-------- Source material

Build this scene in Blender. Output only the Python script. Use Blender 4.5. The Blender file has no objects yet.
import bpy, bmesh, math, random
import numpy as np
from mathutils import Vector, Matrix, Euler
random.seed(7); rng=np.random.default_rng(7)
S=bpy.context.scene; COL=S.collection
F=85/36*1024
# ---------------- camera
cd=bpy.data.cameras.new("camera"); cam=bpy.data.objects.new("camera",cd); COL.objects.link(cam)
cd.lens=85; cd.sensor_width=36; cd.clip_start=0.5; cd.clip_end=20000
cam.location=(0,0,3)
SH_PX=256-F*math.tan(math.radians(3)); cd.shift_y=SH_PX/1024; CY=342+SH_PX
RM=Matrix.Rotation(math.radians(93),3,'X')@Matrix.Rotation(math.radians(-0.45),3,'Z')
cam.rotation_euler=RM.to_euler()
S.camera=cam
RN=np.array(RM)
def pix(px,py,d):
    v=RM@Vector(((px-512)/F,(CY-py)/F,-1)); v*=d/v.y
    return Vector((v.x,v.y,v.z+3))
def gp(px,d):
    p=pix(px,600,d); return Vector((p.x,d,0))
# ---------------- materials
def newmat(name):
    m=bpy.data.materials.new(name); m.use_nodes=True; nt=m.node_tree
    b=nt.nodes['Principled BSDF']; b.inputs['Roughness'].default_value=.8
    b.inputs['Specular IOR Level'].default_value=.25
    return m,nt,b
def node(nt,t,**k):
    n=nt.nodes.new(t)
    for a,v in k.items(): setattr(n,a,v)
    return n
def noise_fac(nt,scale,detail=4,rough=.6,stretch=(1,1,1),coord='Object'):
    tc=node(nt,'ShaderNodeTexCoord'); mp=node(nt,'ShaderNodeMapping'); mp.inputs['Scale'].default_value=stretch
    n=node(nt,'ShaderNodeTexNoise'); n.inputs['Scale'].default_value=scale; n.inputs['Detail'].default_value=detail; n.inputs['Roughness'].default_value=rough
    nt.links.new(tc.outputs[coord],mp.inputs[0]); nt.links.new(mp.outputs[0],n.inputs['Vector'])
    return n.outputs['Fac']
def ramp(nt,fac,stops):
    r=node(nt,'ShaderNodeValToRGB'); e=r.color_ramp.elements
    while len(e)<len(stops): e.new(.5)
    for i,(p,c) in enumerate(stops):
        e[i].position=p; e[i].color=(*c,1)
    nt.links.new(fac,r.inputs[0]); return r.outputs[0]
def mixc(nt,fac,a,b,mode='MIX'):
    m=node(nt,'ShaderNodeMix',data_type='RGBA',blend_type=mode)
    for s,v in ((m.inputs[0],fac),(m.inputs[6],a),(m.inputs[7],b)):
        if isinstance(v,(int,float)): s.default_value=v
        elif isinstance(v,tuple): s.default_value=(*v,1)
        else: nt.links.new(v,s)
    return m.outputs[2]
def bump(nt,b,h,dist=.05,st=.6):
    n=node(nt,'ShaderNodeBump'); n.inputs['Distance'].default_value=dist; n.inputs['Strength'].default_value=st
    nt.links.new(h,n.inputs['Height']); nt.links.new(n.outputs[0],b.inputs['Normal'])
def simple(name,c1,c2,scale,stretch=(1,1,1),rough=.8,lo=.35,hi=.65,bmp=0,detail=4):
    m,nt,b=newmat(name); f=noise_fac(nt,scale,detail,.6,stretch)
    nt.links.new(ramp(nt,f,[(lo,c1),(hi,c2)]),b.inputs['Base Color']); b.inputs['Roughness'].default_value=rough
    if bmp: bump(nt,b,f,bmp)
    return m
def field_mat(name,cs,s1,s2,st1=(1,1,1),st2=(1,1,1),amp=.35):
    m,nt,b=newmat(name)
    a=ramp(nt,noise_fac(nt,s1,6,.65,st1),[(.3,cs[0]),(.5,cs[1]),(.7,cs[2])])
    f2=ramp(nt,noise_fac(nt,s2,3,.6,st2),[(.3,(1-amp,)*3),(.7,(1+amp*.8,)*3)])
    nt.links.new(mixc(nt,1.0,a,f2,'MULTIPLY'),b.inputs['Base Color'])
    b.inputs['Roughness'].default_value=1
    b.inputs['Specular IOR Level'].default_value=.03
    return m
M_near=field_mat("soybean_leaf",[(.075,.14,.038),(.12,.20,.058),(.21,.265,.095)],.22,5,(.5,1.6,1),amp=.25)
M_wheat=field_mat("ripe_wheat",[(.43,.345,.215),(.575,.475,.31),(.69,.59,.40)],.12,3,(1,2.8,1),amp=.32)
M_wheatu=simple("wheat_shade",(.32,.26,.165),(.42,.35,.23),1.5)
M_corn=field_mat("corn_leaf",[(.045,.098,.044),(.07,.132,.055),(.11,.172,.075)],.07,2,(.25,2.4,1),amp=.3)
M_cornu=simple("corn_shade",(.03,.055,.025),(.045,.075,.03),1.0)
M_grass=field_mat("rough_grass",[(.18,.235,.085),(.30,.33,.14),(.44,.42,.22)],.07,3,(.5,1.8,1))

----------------

Transcribe the material above word for word.

Build this scene in Blender. Output only the Python script. Use Blender 4.5. The Blender file has no objects yet.
import bpy, bmesh, math, random
import numpy as np
from mathutils import Vector, Matrix, Euler
random.seed(7); rng=np.random.default_rng(7)
S=bpy.context.scene; COL=S.collection
F=85/36*1024
# ---------------- camera
cd=bpy.data.cameras.new("camera"); cam=bpy.data.objects.new("camera",cd); COL.objects.link(cam)
cd.lens=85; cd.sensor_width=36; cd.clip_start=0.5; cd.clip_end=20000
cam.location=(0,0,3)
SH_PX=256-F*math.tan(math.radians(3)); cd.shift_y=SH_PX/1024; CY=342+SH_PX
RM=Matrix.Rotation(math.radians(93),3,'X')@Matrix.Rotation(math.radians(-0.45),3,'Z')
cam.rotation_euler=RM.to_euler()
S.camera=cam
RN=np.array(RM)
def pix(px,py,d):
    v=RM@Vector(((px-512)/F,(CY-py)/F,-1)); v*=d/v.y
    return Vector((v.x,v.y,v.z+3))
def gp(px,d):
    p=pix(px,600,d); return Vector((p.x,d,0))
# ---------------- materials
def newmat(name):
    m=bpy.data.materials.new(name); m.use_nodes=True; nt=m.node_tree
    b=nt.nodes['Principled BSDF']; b.inputs['Roughness'].default_value=.8
    b.inputs['Specular IOR Level'].default_value=.25
    return m,nt,b
def node(nt,t,**k):
    n=nt.nodes.new(t)
    for a,v in k.items(): setattr(n,a,v)
    return n
def noise_fac(nt,scale,detail=4,rough=.6,stretch=(1,1,1),coord='Object'):
    tc=node(nt,'ShaderNodeTexCoord'); mp=node(nt,'ShaderNodeMapping'); mp.inputs['Scale'].default_value=stretch
    n=node(nt,'ShaderNodeTexNoise'); n.inputs['Scale'].default_value=scale; n.inputs['Detail'].default_value=detail; n.inputs['Roughness'].default_value=rough
    nt.links.new(tc.outputs[coord],mp.inputs[0]); nt.links.new(mp.outputs[0],n.inputs['Vector'])
    return n.outputs['Fac']
def ramp(nt,fac,stops):
    r=node(nt,'ShaderNodeValToRGB'); e=r.color_ramp.elements
    while len(e)<len(stops): e.new(.5)
    for i,(p,c) in enumerate(stops):
        e[i].position=p; e[i].color=(*c,1)
    nt.links.new(fac,r.inputs[0]); return r.outputs[0]
def mixc(nt,fac,a,b,mode='MIX'):
    m=node(nt,'ShaderNodeMix',data_type='RGBA',blend_type=mode)
    for s,v in ((m.inputs[0],fac),(m.inputs[6],a),(m.inputs[7],b)):
        if isinstance(v,(int,float)): s.default_value=v
        elif isinstance(v,tuple): s.default_value=(*v,1)
        else: nt.links.new(v,s)
    return m.outputs[2]
def bump(nt,b,h,dist=.05,st=.6):
    n=node(nt,'ShaderNodeBump'); n.inputs['Distance'].default_value=dist; n.inputs['Strength'].default_value=st
    nt.links.new(h,n.inputs['Height']); nt.links.new(n.outputs[0],b.inputs['Normal'])
def simple(name,c1,c2,scale,stretch=(1,1,1),rough=.8,lo=.35,hi=.65,bmp=0,detail=4):
    m,nt,b=newmat(name); f=noise_fac(nt,scale,detail,.6,stretch)
    nt.links.new(ramp(nt,f,[(lo,c1),(hi,c2)]),b.inputs['Base Color']); b.inputs['Roughness'].default_value=rough
    if bmp: bump(nt,b,f,bmp)
    return m
def field_mat(name,cs,s1,s2,st1=(1,1,1),st2=(1,1,1),amp=.35):
    m,nt,b=newmat(name)
    a=ramp(nt,noise_fac(nt,s1,6,.65,st1),[(.3,cs[0]),(.5,cs[1]),(.7,cs[2])])
    f2=ramp(nt,noise_fac(nt,s2,3,.6,st2),[(.3,(1-amp,)*3),(.7,(1+amp*.8,)*3)])
    nt.links.new(mixc(nt,1.0,a,f2,'MULTIPLY'),b.inputs['Base Color'])
    b.inputs['Roughness'].default_value=1
    b.inputs['Specular IOR Level'].default_value=.03
    return m
M_near=field_mat("soybean_leaf",[(.075,.14,.038),(.12,.20,.058),(.21,.265,.095)],.22,5,(.5,1.6,1),amp=.25)
M_wheat=field_mat("ripe_wheat",[(.43,.345,.215),(.575,.475,.31),(.69,.59,.40)],.12,3,(1,2.8,1),amp=.32)
M_wheatu=simple("wheat_shade",(.32,.26,.165),(.42,.35,.23),1.5)
M_corn=field_mat("corn_leaf",[(.045,.098,.044),(.07,.132,.055),(.11,.172,.075)],.07,2,(.25,2.4,1),amp=.3)
M_cornu=simple("corn_shade",(.03,.055,.025),(.045,.075,.03),1.0)
M_grass=field_mat("rough_grass",[(.18,.235,.085),(.30,.33,.14),(.44,.42,.22)],.07,3,(.5,1.8,1))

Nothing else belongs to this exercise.